True, millions of Britons have been panicked by the (at times deliberately inflated) dangers of terrorism, and so readily consent to the savage curtailment of civil rights. They unthinkingly support detention of terrorist suspects without charge for 42 days, increased state surveillance, neighbourhood spying — measures previously thought totalitarian. Honourable people argue that torture can be used to extract information, or that it is OK to bang up people for months without telling them why. Spin and propaganda have led them to acquiescence.

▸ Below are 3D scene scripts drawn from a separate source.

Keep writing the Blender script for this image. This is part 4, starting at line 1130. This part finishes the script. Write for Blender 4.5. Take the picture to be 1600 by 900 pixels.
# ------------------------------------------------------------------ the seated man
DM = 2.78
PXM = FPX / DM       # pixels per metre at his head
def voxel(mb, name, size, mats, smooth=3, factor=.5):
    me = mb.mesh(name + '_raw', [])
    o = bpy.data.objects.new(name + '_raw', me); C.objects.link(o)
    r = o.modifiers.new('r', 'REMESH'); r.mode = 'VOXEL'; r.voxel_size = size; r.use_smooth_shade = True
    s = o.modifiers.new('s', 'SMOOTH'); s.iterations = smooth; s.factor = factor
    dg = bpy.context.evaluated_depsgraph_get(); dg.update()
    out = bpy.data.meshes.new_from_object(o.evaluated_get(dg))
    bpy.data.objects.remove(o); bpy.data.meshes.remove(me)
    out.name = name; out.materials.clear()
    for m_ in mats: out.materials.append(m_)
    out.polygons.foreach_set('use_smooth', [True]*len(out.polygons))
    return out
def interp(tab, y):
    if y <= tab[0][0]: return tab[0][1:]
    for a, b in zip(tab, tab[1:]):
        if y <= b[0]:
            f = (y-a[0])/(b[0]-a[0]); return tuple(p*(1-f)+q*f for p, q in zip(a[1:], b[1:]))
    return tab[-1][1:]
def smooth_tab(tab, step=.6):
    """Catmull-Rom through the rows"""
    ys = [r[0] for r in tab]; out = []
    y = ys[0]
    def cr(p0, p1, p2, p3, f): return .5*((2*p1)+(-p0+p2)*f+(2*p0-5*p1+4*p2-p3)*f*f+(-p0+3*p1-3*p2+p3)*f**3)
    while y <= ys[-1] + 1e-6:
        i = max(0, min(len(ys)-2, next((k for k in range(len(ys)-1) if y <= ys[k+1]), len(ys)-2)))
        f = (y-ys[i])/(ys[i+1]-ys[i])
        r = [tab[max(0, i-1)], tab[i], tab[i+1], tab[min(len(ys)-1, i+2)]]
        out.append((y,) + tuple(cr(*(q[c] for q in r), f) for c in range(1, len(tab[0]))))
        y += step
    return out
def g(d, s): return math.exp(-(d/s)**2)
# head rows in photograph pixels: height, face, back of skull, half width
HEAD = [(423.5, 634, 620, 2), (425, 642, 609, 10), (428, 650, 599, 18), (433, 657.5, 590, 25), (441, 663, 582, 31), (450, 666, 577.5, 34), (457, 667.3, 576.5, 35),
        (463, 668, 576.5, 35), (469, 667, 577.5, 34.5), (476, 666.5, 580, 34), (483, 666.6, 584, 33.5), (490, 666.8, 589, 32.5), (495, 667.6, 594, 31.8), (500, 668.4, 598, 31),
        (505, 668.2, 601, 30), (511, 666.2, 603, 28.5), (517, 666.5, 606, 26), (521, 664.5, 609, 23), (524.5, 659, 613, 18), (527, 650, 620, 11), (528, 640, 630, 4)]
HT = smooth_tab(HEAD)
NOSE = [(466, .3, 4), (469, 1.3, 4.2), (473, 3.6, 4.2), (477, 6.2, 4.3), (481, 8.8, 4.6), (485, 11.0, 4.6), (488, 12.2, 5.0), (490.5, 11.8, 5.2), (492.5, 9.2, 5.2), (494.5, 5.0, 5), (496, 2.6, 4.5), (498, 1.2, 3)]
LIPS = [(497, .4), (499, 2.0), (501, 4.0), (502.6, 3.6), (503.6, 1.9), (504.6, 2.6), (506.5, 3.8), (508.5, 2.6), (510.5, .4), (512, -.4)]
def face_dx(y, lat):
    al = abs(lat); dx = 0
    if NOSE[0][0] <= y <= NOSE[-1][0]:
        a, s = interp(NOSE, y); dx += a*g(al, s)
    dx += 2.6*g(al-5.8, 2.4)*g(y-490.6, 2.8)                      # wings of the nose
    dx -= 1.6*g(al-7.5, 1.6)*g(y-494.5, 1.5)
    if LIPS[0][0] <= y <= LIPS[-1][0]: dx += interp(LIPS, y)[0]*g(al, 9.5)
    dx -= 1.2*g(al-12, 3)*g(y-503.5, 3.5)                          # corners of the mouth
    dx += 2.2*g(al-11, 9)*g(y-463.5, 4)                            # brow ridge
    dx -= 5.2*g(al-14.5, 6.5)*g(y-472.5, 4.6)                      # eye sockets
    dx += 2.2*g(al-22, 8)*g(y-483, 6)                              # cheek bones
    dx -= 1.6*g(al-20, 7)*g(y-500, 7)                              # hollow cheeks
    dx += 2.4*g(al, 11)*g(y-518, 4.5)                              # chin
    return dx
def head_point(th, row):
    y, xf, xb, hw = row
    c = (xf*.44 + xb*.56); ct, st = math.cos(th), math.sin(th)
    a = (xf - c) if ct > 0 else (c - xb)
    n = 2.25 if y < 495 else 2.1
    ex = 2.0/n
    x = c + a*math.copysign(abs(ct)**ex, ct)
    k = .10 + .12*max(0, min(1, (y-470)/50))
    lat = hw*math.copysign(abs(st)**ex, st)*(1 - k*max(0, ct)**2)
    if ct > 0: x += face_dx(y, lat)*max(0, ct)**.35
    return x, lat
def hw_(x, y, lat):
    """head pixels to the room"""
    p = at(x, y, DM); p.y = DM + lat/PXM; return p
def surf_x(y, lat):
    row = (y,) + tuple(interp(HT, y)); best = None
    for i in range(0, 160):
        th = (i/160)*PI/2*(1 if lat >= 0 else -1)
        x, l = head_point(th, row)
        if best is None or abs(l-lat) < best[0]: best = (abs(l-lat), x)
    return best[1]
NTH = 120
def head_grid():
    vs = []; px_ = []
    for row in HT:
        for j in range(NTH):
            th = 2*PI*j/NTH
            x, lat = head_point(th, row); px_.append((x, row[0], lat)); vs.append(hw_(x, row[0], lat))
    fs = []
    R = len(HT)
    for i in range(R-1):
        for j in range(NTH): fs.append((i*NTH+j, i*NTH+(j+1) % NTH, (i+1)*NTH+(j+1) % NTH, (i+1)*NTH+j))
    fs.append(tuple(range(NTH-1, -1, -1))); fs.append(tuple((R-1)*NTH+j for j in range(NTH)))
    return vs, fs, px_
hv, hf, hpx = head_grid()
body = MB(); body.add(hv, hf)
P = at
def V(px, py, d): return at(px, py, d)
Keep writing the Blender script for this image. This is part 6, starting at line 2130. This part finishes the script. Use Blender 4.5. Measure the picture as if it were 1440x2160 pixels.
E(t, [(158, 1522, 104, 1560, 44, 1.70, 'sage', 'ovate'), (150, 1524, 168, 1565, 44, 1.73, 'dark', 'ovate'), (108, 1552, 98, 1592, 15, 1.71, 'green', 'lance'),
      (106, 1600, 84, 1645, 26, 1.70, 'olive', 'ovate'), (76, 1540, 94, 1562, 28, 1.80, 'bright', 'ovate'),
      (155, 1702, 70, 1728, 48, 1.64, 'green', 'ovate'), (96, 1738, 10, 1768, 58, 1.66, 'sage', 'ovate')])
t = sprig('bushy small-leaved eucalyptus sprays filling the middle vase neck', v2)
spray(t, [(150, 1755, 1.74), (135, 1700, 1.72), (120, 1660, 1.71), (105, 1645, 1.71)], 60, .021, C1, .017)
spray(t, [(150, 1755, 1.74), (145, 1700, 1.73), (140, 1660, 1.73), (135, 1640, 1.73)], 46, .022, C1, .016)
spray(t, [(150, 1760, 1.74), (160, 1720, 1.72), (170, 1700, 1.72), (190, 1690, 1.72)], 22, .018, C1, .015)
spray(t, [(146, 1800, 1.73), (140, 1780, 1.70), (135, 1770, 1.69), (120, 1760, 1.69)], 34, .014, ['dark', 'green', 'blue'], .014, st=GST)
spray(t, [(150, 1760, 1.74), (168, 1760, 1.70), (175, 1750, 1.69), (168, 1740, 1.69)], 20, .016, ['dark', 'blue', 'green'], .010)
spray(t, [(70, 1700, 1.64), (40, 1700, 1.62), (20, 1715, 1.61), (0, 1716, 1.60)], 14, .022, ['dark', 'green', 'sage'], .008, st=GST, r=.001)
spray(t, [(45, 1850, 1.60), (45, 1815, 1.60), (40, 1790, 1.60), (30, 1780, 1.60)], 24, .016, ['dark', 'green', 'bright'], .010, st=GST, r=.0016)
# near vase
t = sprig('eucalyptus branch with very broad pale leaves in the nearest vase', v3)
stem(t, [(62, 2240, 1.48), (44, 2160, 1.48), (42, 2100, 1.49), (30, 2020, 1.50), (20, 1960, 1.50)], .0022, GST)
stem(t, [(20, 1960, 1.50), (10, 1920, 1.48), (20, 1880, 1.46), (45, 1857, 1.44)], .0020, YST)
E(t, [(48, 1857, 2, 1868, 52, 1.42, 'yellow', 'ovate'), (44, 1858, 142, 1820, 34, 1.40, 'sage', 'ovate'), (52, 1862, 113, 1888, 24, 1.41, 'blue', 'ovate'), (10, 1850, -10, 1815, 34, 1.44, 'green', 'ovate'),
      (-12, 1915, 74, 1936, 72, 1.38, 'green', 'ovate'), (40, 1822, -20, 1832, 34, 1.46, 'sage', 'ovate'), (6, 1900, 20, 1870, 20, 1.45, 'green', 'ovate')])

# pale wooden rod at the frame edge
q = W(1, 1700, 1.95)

Only an idiot would deny that there are terrorists and their supporters in our midst. The malevolent plotters plan to wreak mayhem and destabilise this democracy. These are hard times. During hard times the state becomes overpowerful, bends citizens to its will, rejects checks and balances and compromises principles. Individual freedom and the rule of law become vulnerable and
call to be protected. And a surge of opposition is building up across the land, from Left to Right.

At the Labour Party conference in Manchester this week, I spoke at a debate on excessive state power, organised by the campaign group Liberty. Fergus Shanahan, Sun deputy editor, and Tory sympathisers made common cause with us Lefties to condemn the irreversible encroachment by the Government into our lives. Most were of an age: we were fired-up, grey-haired comrades. Later, a loyal Labour Party woman in her seventies said to me: "I'm so furious, I feel I should chain myself to a railing near conference."

She'd better not: swarms of armed policemen are edgy at the barriers and who knows what they could do to the dear old thing. It falls upon fierce oldies to hold back the authoritarian state: long may they live.